Reviews

The/King/Operetta

Waterwell’s satiric take on the life of the civil rights leader starts off great and then fails to live up to its promise.

Rodney Gardiner in The Last Year in the Life
of The Reverend Dr. Martin Luther King, Jr.,
as Devised by Waterwell: A Rock Operetta
(© Ryan Jensen)
Rodney Gardiner in The Last Year in the Life
of The Reverend Dr. Martin Luther King, Jr.,
as Devised by Waterwell: A Rock Operetta

(© Ryan Jensen)

If part of a reviewer’s mandate were to factor in what a play might have been and still could become, the following would be an out-and-out rave for
The Last Year in the Life of the Reverend Dr. Martin Luther King, Jr. as Devised by Waterwell: A Rock Operetta (or The/King/Operetta for short) now at the Barrow Street Theatre. But since reviewers aren’t granted that latitude, it must be reported that almost immediately after a socko opening, the satirical look at America’s martyred civil rights leader is a major disappointment –and a dramatic fall-off from Waterwell’s inspired spin last year on Eugene O’Neill’s Marco Millions.
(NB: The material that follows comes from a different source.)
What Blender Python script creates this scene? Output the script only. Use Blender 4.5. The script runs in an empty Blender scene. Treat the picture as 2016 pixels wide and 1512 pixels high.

At the show’s electrifying kick-off, the five-person troupe presents a tableau of the fallen Dr. King (Rodney Gardiner) surrounded by grey-suited aides facing stage right and pointing in random directions. Springing to life, the figures move like vipers in a pit to no illuminating avail and then stride to microphone stands for blared choruses about King being the man of the hour. On their heels, King rises and delivers his April 4, 1967 “Beyond Vietnam: A Time to Break Silence” address. The oration was stirring then in its understanding of how that conflict was damaging the country; and it’s still disturbing now. In their heads, today’s audience members will quickly substitute “Iraq” for “Vietnam” every time the latter proper noun cannons from King’s lip.

At that point, spectators are likely thinking they’re about to get a trenchant commentary — with gritty songs — on contemporary geo-politics filtered through sadly unlearned lessons from the not-so-distant past. But no! The abrupt segue out of that brilliant speech is into a forced and unfunny exchange between a spread-kneed Lyndon Johnson (Arian Moayed) and a twittering J. Edgar Hoover (Kevin Townley) on the trouble that King has caused in the White House and on Capitol Hill. During this stretch, the obscenity-loving LBJ blurts about King: “He’d still be organizing car pools in Montgomery, if it wasn’t for me.”

Unfortunately, the crude sketch sets the tone for most of what follows: sophomoric humor founded on inaccurate understanding of the involved parties, among them Ralph Bunche and Ralph Abernathy. Until his very last appearance, Johnson is depicted as a Texas dolt. A few times, he’s even brought downstage center where he fails to deliver a countryish ditty he thinks he remembers penning.

Other misfires include hippie protesters dreaming up an anti-war anthem of clumsy prosaic proportions. (Doesn’t anyone in the enterprising collective recall the effect the keen writing of Country Joe and the Fish or Buffalo Springfield had on nationwide sentiment?) Later, King sits down with inebriated talk show hostess Toni Fortuna (Hanna Cheek) to explain his positions, while at great, humorless length she and three gal back-up singers undercut his sincere remarks. Exchanges between King and his wife Coretta — one referring to the great man’s well-known womanizing — are less contrived but no more elucidating. And the late-in-show torch song rendered by cross-dressing Hoover is no great shakes, either.

It gradually becomes clear that Waterwell’s five collaborators — including actor/director Tom Ridgely — are interested in following King’s misgivings as he reckons with the growing disparity between his private thoughts and his obligations as an increasingly responsible public figure. And glimmers of the show’s inherent possibilities occasionally break through, most successfully in a late scene where King confides his usually reserved thoughts to cigarette-smoker Joan Didion in an Atlanta airport.

At its best, the show might be considered a blend of Jesus Christ Superstar themes with Spring Awakening theatrical conventions — although the songs, with melodies by on-stage pianist/musical director Lauren Cregor, are hardly up to either of those predecessors.

Ridgely keeps things moving at a good clip, but he apparently hasn’t seen there’s a good deal of shaping called for. If Ridgely does get around to trimming the show, the first thing he might consider discarding is the dreary Toni Fortuna patch. Until that sketch goes away — as well as maybe another 20 minutes of the 90-minute exercise — this promising Waterwell undertaking will remain inertly waterlogged.